October 25, 2015 by Kate Donnell

In the last few weeks, it has become evident that the season is changing. The sun is setting earlier, there is a distinct chill in the morning air, and my neighborhood walks are punctuated by the sound of crunching leaves. With the arrival of fall, friends and family are inquiring about my Christmas plans and I am reminded that the holidays are just around the corner. I've seen several festive displays in stores and I'm already getting email alerts promoting holiday deals. It's as if summer ended and someone hit the fast forward button, skipping over fall in its entirety. 

This made me think about transitions, which happen so frequently in life and also on our yoga mats. Consider a typical vinyasa class. Students may transition from one pose to another dozens of times in one hour. Yet our focus tends to be on the actual poses. We are in a forward fold, then a low lunge, and then a plank. Once we get into a pose, we adjust ourselves according to the teacher's cues so we can perform the pose to our best ability. We hold the pose and breathe, bringing exquisite awareness to our bodies in that moment as we continue to fine tune our position.

Yet in the moments when we move from one pose to another, do we keep this same level of attention or do we shift to autopilot? We are still doing yoga–still breathing and moving with our breath. But we seem to lose our focused awareness in the transitions. We put all our concentration and energy into perfecting a posture and then we just let everything go, including our attention. This might be why it is common for yoga injuries to happen as we exit a pose. 

Off the mat we jump from pose to pose on autopilot, too. When we become dissatisfied with a job we grab for the next opportunity, assuming it will make us happier than our current one. When a relationship starts to have problems, we begin to look for other possibilities. And while there is nothing wrong with changing jobs or wanting to improve our situation, I think we can "injure" ourselves by trying to speed through these transitions without giving them the attention they deserve.

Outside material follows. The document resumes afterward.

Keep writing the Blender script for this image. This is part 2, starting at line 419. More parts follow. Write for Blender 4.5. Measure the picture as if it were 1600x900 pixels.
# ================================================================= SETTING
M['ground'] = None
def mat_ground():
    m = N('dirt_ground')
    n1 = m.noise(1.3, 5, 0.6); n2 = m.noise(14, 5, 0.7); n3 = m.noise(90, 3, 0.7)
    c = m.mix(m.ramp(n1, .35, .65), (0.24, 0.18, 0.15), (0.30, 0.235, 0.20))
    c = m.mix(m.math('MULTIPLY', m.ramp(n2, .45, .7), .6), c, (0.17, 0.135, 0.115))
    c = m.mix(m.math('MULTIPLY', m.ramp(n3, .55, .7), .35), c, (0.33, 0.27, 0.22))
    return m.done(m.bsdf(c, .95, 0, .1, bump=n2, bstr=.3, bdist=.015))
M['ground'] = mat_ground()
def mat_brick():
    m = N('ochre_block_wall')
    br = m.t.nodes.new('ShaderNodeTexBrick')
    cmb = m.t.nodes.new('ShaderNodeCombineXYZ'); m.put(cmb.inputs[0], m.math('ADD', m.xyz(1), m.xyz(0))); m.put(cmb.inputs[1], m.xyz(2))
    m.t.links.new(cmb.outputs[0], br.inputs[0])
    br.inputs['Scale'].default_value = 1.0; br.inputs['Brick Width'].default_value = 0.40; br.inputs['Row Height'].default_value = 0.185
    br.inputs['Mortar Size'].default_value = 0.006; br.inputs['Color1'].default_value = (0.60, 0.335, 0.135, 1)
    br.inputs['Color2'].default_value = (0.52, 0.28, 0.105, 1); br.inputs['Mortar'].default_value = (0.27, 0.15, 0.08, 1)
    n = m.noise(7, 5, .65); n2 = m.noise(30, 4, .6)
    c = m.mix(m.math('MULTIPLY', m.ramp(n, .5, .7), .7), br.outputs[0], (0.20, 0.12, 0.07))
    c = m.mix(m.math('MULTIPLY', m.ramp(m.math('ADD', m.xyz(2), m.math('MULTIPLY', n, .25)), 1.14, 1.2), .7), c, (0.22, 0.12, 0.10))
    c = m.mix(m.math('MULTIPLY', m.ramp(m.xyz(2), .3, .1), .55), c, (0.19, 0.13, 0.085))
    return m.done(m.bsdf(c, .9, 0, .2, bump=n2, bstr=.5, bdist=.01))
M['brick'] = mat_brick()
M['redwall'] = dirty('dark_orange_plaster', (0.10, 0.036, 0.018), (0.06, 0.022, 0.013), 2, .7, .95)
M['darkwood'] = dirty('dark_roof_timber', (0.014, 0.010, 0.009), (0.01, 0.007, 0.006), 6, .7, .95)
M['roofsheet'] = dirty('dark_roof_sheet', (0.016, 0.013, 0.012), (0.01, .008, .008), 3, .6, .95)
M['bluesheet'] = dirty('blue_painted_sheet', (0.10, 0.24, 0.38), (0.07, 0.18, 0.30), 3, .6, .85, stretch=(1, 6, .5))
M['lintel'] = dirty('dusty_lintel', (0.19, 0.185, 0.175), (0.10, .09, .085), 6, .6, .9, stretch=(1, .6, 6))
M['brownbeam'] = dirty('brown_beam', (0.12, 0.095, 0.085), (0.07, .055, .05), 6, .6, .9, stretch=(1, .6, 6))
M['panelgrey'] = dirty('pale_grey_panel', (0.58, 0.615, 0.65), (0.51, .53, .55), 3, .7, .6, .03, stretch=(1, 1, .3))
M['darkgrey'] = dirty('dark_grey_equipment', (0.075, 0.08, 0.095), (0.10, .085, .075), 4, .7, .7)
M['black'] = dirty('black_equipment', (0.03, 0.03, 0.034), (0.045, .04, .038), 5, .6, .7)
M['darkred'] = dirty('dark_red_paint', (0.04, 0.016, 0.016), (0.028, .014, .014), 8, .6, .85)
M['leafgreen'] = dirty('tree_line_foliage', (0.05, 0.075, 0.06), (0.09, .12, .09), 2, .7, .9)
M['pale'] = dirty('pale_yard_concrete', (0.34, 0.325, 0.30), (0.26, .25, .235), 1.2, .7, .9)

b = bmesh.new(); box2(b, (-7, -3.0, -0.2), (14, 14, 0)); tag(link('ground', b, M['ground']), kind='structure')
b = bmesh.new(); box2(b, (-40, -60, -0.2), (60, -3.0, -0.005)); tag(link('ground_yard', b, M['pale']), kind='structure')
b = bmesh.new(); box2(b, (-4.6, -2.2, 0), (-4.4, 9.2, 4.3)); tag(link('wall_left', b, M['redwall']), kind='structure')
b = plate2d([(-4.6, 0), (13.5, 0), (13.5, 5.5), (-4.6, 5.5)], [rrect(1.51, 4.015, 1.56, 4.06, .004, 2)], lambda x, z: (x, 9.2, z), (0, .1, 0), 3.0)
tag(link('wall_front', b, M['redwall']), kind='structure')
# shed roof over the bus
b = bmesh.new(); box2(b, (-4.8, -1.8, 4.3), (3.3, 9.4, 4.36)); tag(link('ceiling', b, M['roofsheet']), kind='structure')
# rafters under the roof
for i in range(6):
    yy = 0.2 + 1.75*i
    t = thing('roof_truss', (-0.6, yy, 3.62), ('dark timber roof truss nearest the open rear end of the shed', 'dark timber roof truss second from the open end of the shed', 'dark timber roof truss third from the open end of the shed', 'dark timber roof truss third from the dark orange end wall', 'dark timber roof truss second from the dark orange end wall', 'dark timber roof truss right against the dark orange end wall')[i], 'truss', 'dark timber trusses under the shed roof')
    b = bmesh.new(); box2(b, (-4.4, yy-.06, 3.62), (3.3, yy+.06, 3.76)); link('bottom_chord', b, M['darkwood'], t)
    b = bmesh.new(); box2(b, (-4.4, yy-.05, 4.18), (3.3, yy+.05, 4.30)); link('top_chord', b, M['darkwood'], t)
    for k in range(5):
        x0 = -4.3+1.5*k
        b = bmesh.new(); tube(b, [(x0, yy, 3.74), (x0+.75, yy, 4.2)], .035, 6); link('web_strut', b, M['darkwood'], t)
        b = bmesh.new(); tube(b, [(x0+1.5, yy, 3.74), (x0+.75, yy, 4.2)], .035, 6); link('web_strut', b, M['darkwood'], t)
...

If we are dissatisfied with something in our life, do we listen closely to what we are feeling and explore why we feel that way? Or do we simply dive into the next thing, effectively distracting ourselves from our dissatisfaction? When we reach an edge and feel that change is necessary in our life, we are given a juicy opportunity to learn about ourselves. We have an opening to discover what we are afraid of and how we have been conditioned to respond to that fear. If we bring our attention to these internal struggles, we can gain a deeper understanding of ourselves and can make an informed choice about the change we want to make. We can act instead of react.

The space between two poses is a pose in itself, and each one is equally deserving of our attention.